Jo Clay, the Greens' spokeswoman on planning, said other political parties wanted voters to believe solving the housing crisis required concreting over green space and developing on Canberra's outskirts.

"That wrecks our environment, locks in heat islands, and it's expensive for the government to build all those new roads, transmission lines and services to support the sprawl," Ms Clay said.

"We're in a cost-of-living crisis and living on the outskirts costs Canberrans more time and money. It locks people into paying for a car and petrol for every trip they take.

"Transport is responsible for over 60 per cent of climate pollution in the ACT. A more compact, convenient city is part of our fight against climate change, the housing crisis and cost of living."

The party wants to upzone other blocks near local shops, public green spaces and parks and on public transport corridors.

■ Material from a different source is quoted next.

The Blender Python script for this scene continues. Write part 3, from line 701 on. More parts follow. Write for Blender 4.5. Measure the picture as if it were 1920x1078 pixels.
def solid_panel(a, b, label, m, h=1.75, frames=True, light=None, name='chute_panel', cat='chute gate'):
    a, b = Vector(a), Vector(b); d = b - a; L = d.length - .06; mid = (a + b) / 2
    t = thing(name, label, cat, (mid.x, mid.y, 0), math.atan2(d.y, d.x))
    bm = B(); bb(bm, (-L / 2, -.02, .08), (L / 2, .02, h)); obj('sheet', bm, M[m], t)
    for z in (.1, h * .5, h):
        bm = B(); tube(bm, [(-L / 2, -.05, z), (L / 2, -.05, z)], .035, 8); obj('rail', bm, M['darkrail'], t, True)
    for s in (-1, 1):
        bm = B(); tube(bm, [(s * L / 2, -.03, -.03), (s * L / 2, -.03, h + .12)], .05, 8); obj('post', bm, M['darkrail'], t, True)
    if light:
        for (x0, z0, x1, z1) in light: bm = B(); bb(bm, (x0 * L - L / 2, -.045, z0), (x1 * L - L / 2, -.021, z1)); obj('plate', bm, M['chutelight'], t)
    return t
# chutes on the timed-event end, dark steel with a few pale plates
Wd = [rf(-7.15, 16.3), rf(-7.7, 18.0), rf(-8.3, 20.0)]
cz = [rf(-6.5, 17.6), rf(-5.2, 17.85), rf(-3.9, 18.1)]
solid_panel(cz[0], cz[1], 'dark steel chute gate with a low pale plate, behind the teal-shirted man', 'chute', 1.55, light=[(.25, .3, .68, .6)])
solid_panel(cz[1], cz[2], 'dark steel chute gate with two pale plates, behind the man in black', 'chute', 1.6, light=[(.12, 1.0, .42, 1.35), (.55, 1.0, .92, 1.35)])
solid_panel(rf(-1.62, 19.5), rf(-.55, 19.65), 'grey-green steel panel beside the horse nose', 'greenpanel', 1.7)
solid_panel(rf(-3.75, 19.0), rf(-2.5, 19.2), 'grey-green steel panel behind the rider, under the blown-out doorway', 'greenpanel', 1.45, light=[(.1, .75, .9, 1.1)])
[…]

"Upzoning should allow low rise [three- to four-storey] development on consolidated blocks with big shared green spaces so everyone gets a backyard, like those we have in Kingston," the party's policy paper said.

Jo Clay, the ACT Greens spokeswoman on planning. Picture by Elesa Kurtz

The Greens also want to upzone land in central Canberra and along the second stage light rail route.

"We should allow townhouses and apartments there unless the area is in an existing heritage overlay (like Reid)," the party said.

Suburbs already under construction - including Ginninderry, Gungahlin, Lawson, Taylor, Throsby and Whitlam - should be completed and then a clear boundary set on further development, the Greens said.

"Melbourne set an urban growth boundary in 2002 and Adelaide has had one for 30 years. They're also in place in Portland, Vancouver and many other parts of the world," the party's policy paper said.

A Property Council-commissioned report, released this week, found nearly 60,000 new homes could be built in Canberra if the government agreed to "upzone" more suburban land in a scheme focused on blocks closer to transport, shops and services.

The Purdon report recommended upzoning all RZ1 blocks larger than 700 square metres to current RZ2 rules, and upzoning RZ1 blocks to RZ3 when they score on a size and quality index above 70 per cent.

The government on Wednesday finalised the territory plan under the outcomes-based planning system adopted late last year.

The final plan introduces clarifications on height requirements, planting areas, urban heat island effects, and energy efficiency.

A re-elected Labor government has committed to considering "major" amendments next year to allow duplexes, townhouses and row houses and other missing middle housing on RZ1 blocks.